Born in 1975, four years before Thatcher took power, Truss grew up in an avowedly left-wing family, with a father who was a mathematician and a mother who was a teacher and nurse. She talks often of going to a public high school in the hard-knocks city of Leeds, which she said “let down” its students with low expectations, little opportunity, and a local council caught in the grip of political correctness.
Some of her contemporaries dispute her account of her school days. They note that she grew up in a comfortable district of the city that long voted Conservative. They also accuse her of slighting her teachers, who helped her gain admission — after a year living in Canada with her family — to Merton College, one of the most academically rigorous of the Oxford colleges.
Politics drew her early, and Truss became president of the Oxford University Liberal Democrats, where she campaigned to legalize marijuana.
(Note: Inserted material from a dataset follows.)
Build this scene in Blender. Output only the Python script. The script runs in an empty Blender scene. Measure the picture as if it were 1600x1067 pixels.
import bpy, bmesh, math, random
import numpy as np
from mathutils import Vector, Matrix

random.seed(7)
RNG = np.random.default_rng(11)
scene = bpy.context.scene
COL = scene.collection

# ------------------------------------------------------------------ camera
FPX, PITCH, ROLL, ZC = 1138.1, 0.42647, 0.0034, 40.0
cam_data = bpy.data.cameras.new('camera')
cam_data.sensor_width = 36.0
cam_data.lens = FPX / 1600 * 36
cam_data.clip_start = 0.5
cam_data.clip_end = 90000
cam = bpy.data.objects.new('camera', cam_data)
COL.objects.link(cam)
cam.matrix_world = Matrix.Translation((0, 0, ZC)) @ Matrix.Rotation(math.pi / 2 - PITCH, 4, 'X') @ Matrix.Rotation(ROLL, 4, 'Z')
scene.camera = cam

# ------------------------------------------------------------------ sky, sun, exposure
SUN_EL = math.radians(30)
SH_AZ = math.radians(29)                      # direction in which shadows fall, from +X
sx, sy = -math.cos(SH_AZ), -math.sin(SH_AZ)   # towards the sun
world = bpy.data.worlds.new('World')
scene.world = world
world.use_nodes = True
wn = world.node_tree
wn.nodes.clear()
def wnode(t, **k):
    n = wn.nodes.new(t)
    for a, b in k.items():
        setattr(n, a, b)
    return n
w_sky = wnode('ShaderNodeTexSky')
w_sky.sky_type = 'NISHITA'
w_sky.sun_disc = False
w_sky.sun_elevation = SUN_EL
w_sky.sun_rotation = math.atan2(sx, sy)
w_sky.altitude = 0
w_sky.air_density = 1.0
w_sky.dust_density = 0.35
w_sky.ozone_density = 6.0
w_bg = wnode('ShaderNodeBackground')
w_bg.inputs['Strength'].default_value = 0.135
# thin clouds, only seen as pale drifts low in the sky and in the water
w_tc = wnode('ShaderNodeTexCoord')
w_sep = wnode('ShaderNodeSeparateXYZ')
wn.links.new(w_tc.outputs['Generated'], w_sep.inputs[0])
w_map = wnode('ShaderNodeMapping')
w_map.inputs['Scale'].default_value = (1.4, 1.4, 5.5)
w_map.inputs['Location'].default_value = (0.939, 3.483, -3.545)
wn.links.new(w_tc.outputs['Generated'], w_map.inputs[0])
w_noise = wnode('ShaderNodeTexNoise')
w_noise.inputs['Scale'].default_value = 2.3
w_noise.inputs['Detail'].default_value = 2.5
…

Soon after graduating in 1996, however, she switched to the Conservatives, a party then careering into the political wilderness. She worked in the private sector, for the energy giant Shell and for Cable & Wireless, qualifying as a chartered accountant.
In 2000, Truss married Hugh O’Leary, an accountant she met at a party conference and with whom she now has two daughters. Her personal life briefly threatened her career in 2005, after she had an extramarital relationship with a married member of Parliament, Mark Field, whom the party had appointed as her political mentor. Field’s marriage broke up; Truss’ survived.
Elected to Parliament in 2010 as a member for South West Norfolk, Truss went on to hold six ministerial jobs under three Conservative prime ministers. Her track record, people who know her said, was mixed, and she struggled with public speaking.
While few fault Truss for her youthful switch from Liberal Democrat to Tory, many criticize her retroactive endorsement of Brexit. “That’s not a serious answer,” Rutter said. “The evidence is mounting up that if you make trade with your biggest trading partner more difficult, it hurts your economy.”
The U-turn did not hinder her career. Truss cycled through jobs in the Justice Department and the Treasury before Johnson named her international trade minister in 2019. She roamed the world, signing post-Brexit trade agreements with Japan, Australia, and other countries. Analysts noted they were largely cut-and-paste versions of EU deals, but she reaped the publicity.
“Very early on, it appeared to me that she was a likely candidate for prime minister,” said Robert E. Lighthizer, who opened talks on a trans-Atlantic deal with Truss as President Donald Trump’s trade representative.